Early in my career I helped our company go “from worst to first,” ranking as supplier to a major fluid power company. What we did to improve had little to do with how we 
operated; it had everything to do with divorcing our raw material ordering pattern from our customer’s forecasts. By creating a statistical understanding of their consumption over the previous year, and considering the quarterly and semi-annual rolling schedules for some of the materials that were needed to prepare their products, we found it easy to have material in-house 100 percent of the time to convert to their items, regardless of their demand changes, forecast inaccuracies or clerical errors. 

What are the items that you just know are going to be problematic with your customers? What is your plan for having material available for those items, regardless of mill leadtimes and rolling schedules?

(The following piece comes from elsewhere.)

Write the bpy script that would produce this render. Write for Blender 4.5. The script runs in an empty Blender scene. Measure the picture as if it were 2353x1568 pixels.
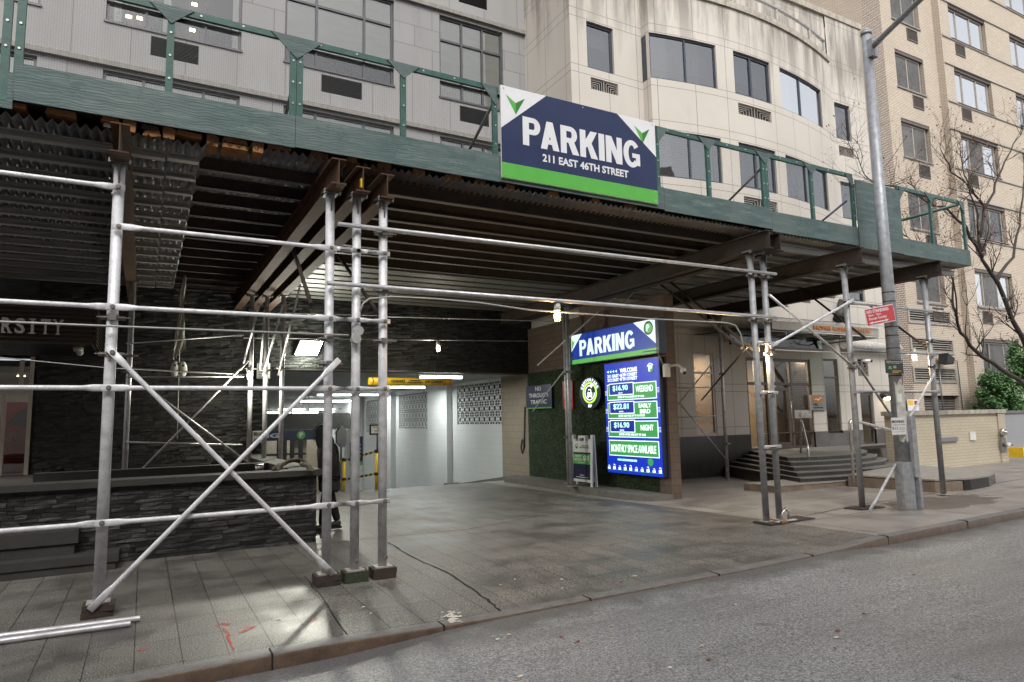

Without such a plan, it will be material availability, and not your shop’s competitive advantages, that determine your profitability in 2015.

Final Tip

Regulatory issues can derail the best plan. If your shop is going to capitalize on this 2015 year of manufacturing opportunity, it will do so because it is operating safely and complying with the applicable regulations. Nobody wins a race dodging speed-bumps or chuckholes. Regulatory violations can derail your plans for success quicker than anything else. Make 2015 the year that your shop gets regulatory right. Train. Follow up. Assess. Improve. 

Ultimately, the success of shops is determined by the ability of management to anticipate challenges and execute their plans. We’ve given you our “anticipation” for 2015. Let’s see how well we can execute this year.

*You can view the report at: short.productionmachining.com/NAMreport.